WHAT YOU WILL DO. Leave out any pictures and transcribe all other data below exactly.

DATA LINES.
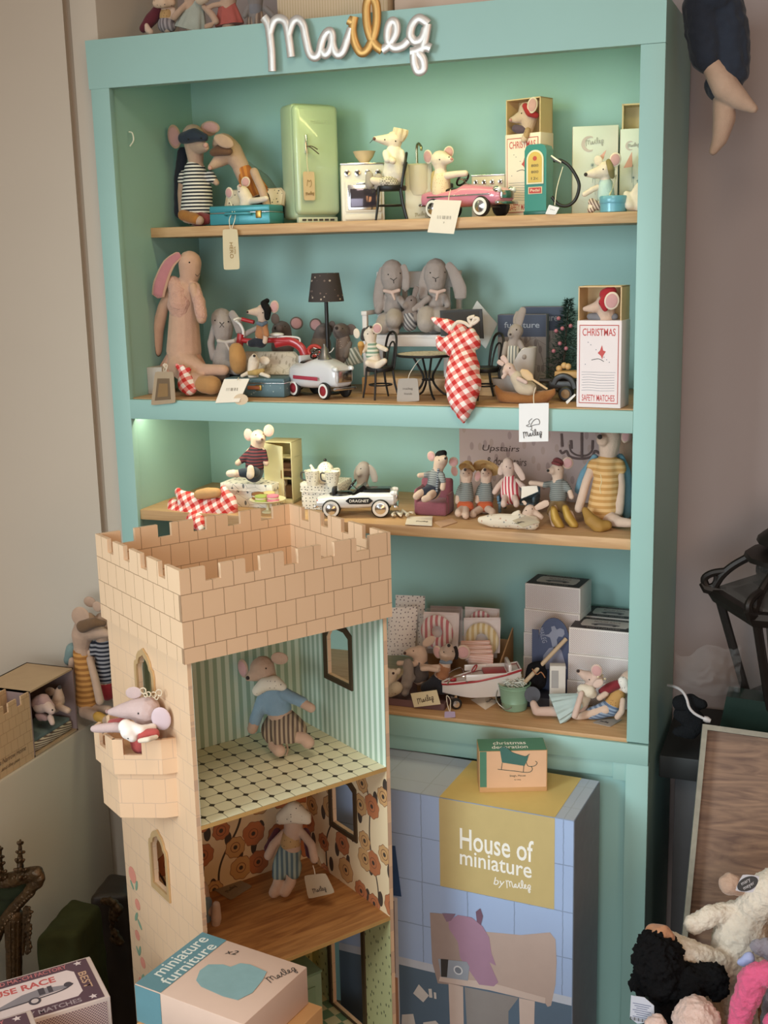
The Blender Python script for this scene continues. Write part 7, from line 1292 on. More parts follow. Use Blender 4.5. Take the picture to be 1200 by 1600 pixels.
# blue display tin with mouse picture
navy = plain('#46506f', .5, 0., .04); p0 = C7.at(690, 610, .165); Wd = C7.at(855, 610, .165).x-p0.x; zt = C7.at(770, 270, .165).z-Z4; t = thing('display_box', 'navy display card box with a round top and mouse outline', 'box', V3((p0.x+Wd/2, .165, Z4)))
o_ = [(0, 0), (Wd, 0), (Wd, zt*.72)]+[(Wd*.59+Wd*.41*math.cos(a), zt*.72+zt*.28*math.sin(a)) for a in [i*PI/16 for i in range(17)]]+[(Wd*.18, zt*.84), (0, zt*.84)]
build(MB().prism(o_, (p0.x, .165, Z4), (1, 0, 0), (0, 0, 1), .003), 'back_card', navy, t); f = Fr((p0.x, .1618, Z4), (1, 0, 0), (0, 0, 1))
def nx(x, y): q = onplane(*C7.px(x, y), f.O, f.N)-f.O; return q.dot(f.U), q.dot(f.W)
f.poly([nx(*q) for q in [(745, 350), (765, 345), (778, 330), (775, 312), (790, 308), (800, 325), (815, 318), (832, 325), (835, 345), (825, 358), (808, 355), (800, 370), (805, 405), (790, 412), (780, 400), (775, 375), (770, 360)]][::-1], plain('#8d93a8', .6), t, 'printed_mouse', .0006); q = nx(738, 350); text('MAILEG', f.p(*q), V3((.28, 0, -.96)), V3((.96, 0, .28)), .011, plain('#9aa0b4', .6), t, .001, width=.034)
f.poly([nx(*q) for q in [(735, 500), (740, 440), (765, 408), (790, 402), (820, 415), (845, 500)]], plain('#8f93aa', .6), t, 'printed_dress', .0006)
build(MB().box((p0.x+Wd*.35, .13, Z4+.012), (Wd*1.2, .05, .024), bev=.002), 'base_tray', plain('#2a2a33', .6), t)
t = thing('fabric_pouch', 'black cloth pouch in front of the navy display box', 'pouch', V3((C7.at(705, 600, .125).x, .125, Z4+.025))); soft('pouch', [[(690, 560, 36), (700, 510, 38), (720, 490, 30)], [(720, 560, 34), (735, 520, 26)]], C7, .125, felt('#17161a'), t, None, 4, .003); build(MB().tube(catmull([C7.at(x, y, .095) for x, y in ((690, 500), (710, 525), (730, 515), (748, 540))], 4), .0012, 6), 'gold_cord', plain('#a5704a', .5), t)
p = C7.at(692, 615, .075); t = thing('round_label', 'dark round label leaning before the navy display box', 'label', V3((p.x, p.y, Z4))); k = C7.k*mpp(p); build(MB().lathe([(0, 0), (36*k, 0), (36*k, .003), (0, .003)], p, 28, V3((0, -1, .25))), 'disc', plain('#4d4f58', .6, 0., .05), t)
c, rz, W, h = place_box(C7, (768, 625), (838, 612), Z4+.002, 488, .10, .25, .022); t, f = cbox('pill_carton', 'small white carton standing tilted by the wooden pole', 'box', c, rz, (W, .022, h), plain('#d9d4cc', .6, 0., .02)); f['front'].rect(W*.1, h*.5, W*.55, h*.9, plain('#a9a6a4', .6), t, 'printed_text_block'); f['left'].rect(.003, .004, .019, h*.9, plain('#b7b3b0', .6), t, 'printed_text_block')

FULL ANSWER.
The Blender Python script for this scene continues. Write part 7, from line 1292 on. More parts follow. Use Blender 4.5. Take the picture to be 1200 by 1600 pixels.
# blue display tin with mouse picture
navy = plain('#46506f', .5, 0., .04); p0 = C7.at(690, 610, .165); Wd = C7.at(855, 610, .165).x-p0.x; zt = C7.at(770, 270, .165).z-Z4; t = thing('display_box', 'navy display card box with a round top and mouse outline', 'box', V3((p0.x+Wd/2, .165, Z4)))
o_ = [(0, 0), (Wd, 0), (Wd, zt*.72)]+[(Wd*.59+Wd*.41*math.cos(a), zt*.72+zt*.28*math.sin(a)) for a in [i*PI/16 for i in range(17)]]+[(Wd*.18, zt*.84), (0, zt*.84)]
build(MB().prism(o_, (p0.x, .165, Z4), (1, 0, 0), (0, 0, 1), .003), 'back_card', navy, t); f = Fr((p0.x, .1618, Z4), (1, 0, 0), (0, 0, 1))
def nx(x, y): q = onplane(*C7.px(x, y), f.O, f.N)-f.O; return q.dot(f.U), q.dot(f.W)
f.poly([nx(*q) for q in [(745, 350), (765, 345), (778, 330), (775, 312), (790, 308), (800, 325), (815, 318), (832, 325), (835, 345), (825, 358), (808, 355), (800, 370), (805, 405), (790, 412), (780, 400), (775, 375), (770, 360)]][::-1], plain('#8d93a8', .6), t, 'printed_mouse', .0006); q = nx(738, 350); text('MAILEG', f.p(*q), V3((.28, 0, -.96)), V3((.96, 0, .28)), .011, plain('#9aa0b4', .6), t, .001, width=.034)
f.poly([nx(*q) for q in [(735, 500), (740, 440), (765, 408), (790, 402), (820, 415), (845, 500)]], plain('#8f93aa', .6), t, 'printed_dress', .0006)
build(MB().box((p0.x+Wd*.35, .13, Z4+.012), (Wd*1.2, .05, .024), bev=.002), 'base_tray', plain('#2a2a33', .6), t)
t = thing('fabric_pouch', 'black cloth pouch in front of the navy display box', 'pouch', V3((C7.at(705, 600, .125).x, .125, Z4+.025))); soft('pouch', [[(690, 560, 36), (700, 510, 38), (720, 490, 30)], [(720, 560, 34), (735, 520, 26)]], C7, .125, felt('#17161a'), t, None, 4, .003); build(MB().tube(catmull([C7.at(x, y, .095) for x, y in ((690, 500), (710, 525), (730, 515), (748, 540))], 4), .0012, 6), 'gold_cord', plain('#a5704a', .5), t)
p = C7.at(692, 615, .075); t = thing('round_label', 'dark round label leaning before the navy display box', 'label', V3((p.x, p.y, Z4))); k = C7.k*mpp(p); build(MB().lathe([(0, 0), (36*k, 0), (36*k, .003), (0, .003)], p, 28, V3((0, -1, .25))), 'disc', plain('#4d4f58', .6, 0., .05), t)
c, rz, W, h = place_box(C7, (768, 625), (838, 612), Z4+.002, 488, .10, .25, .022); t, f = cbox('pill_carton', 'small white carton standing tilted by the wooden pole', 'box', c, rz, (W, .022, h), plain('#d9d4cc', .6, 0., .02)); f['front'].rect(W*.1, h*.5, W*.55, h*.9, plain('#a9a6a4', .6), t, 'printed_text_block'); f['left'].rect(.003, .004, .019, h*.9, plain('#b7b3b0', .6), t, 'printed_text_block')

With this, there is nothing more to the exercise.